The Moneyval report points out that "Moneyval acknowledges that the authorities have demonstrated a broad understanding of the vulnerabilities within the system, but a number of important factors - notably predicate offences, financing of terrorism, legal persons and arrangements, the development of new technologies and the use of cash - appear to be insufficiently analysed or understood."

In other words, the people the Moneyval committee spoke to showed they do understand that our system is weak and riddled but they have an imperfect appreciation of the consequences of lapses on the Maltese side on the wider context, outside Malta.

The report continues: "The report concluded that obligations are being effectively implemented by financial institutions and designated non-financial businesses and professions to some extent, with major improvements needed. It considers that the appreciation of money laundering and financing of terrorism risks is varied across the sectors. Banks and casinos demonstrated a good understanding of risks and an adequate application of preventive measures, but some non-bank financial institutions and other DNFBPs were unable to clearly articulate how money laundering might occur within their institution or field of activity. Consequently, a low level of reporting of suspicious transactions remains a concern in some sectors."

This is a really terrible indictment. So we, ordinary Maltese law-abiding citizens, have to endure all those questions any time we want eg to open a bank account because of lengthy and also intrusive Know Your Client questions while those, Maltese or foreigners, who bypass the whole system and use non-bank financial institutions and professions get away scot-free.

Then the Moneyval committee gave their Maltese interlocutors a helping hand and a way out - "The report considers that money laundering is mainly investigated together with the predicate offence on which the investigation is centred. Limited resources, both human and financial, weigh negatively on Malta's capability to effectively pursue this offence. Investigations and prosecutions do not appear to be in line with the country's risk profile.

"The report expresses concerns that the law enforcement authorities are currently not in a position to effectively and in a timely manner pursue high-level and complex money laundering cases related to financial, bribery and corruption offences. Fundamental improvements are also needed with regard to the confiscation of proceeds of crime from money laundering and associated predicate offences."

And, true to form, the Maltese authorities grasped at this providential lifeline and whinged their way, as they thought, out.

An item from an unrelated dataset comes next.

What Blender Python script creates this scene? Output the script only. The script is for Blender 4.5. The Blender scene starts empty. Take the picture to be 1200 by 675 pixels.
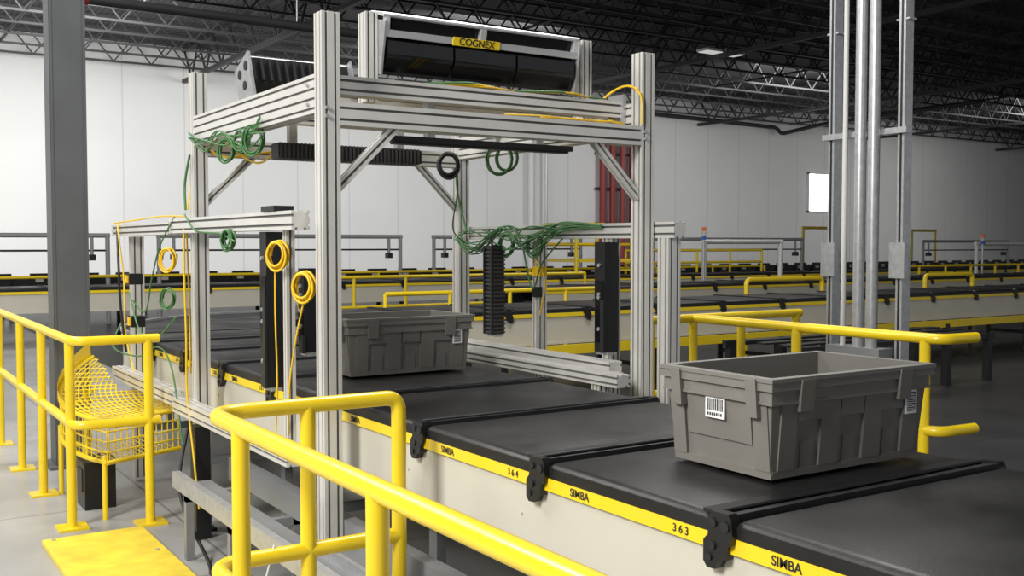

The four ministers who signed the government reaction (Why only four ministers? Why not the whole Cabinet?) end their statement (see also pg 6): "We are determined to commit even more resources towards strengthening our institutions, regulators and law enforcement agencies, to aid in this mission."

Then they list the Strategic Plan drawn up by the Malta National Coordinating Committee, 35% of whose recommendations have been implemented and add that now the Coordinating Committee already widely representative in itself, will collaborate with 20 competent institutions to draw up a one-year action plan to implement the Moneyval recommendations.

And not to be outdone, the MFSA in its statement in reaction said that "most of the Moneyval recommendations have already been implemented" (thus hinting the whole laborious Moneyval process was a waste of time and effort) and the MFSA CEO could say, with a straight face, that "our commitment is to raise the bar in AML/CFT supervisory standards so that the MFSA can be a role model for financial crime compliance standards in Europe."

To contextualize, the Moneyval report is a humiliating one for our country, coming in the wake of so many international news media reportages about Malta's failures in this section.

This is fast becoming like the small child and the emperor without clothes. To throw money and resources at the problem will not solve anything as long as the grip that politicians have over our regulatory institutions which they pack with chosen party people is broken.

Nor is our regulatory authorities' reaction credible unless the outstanding issues concerning key ministers and advisors, so far defended by the powers that be with multiple excuses and legal quibbles, lost in the Courts' labyrinths and processes, finally reach closure and justice is meted out.

But the people who have so reacted forget that Moneyval is not the average Maltese institution where the government gets to have its way. And that soon, the same Moneyval committee will meet to check if anything sustainable was done in the wake of the report. The time for equivocation is over.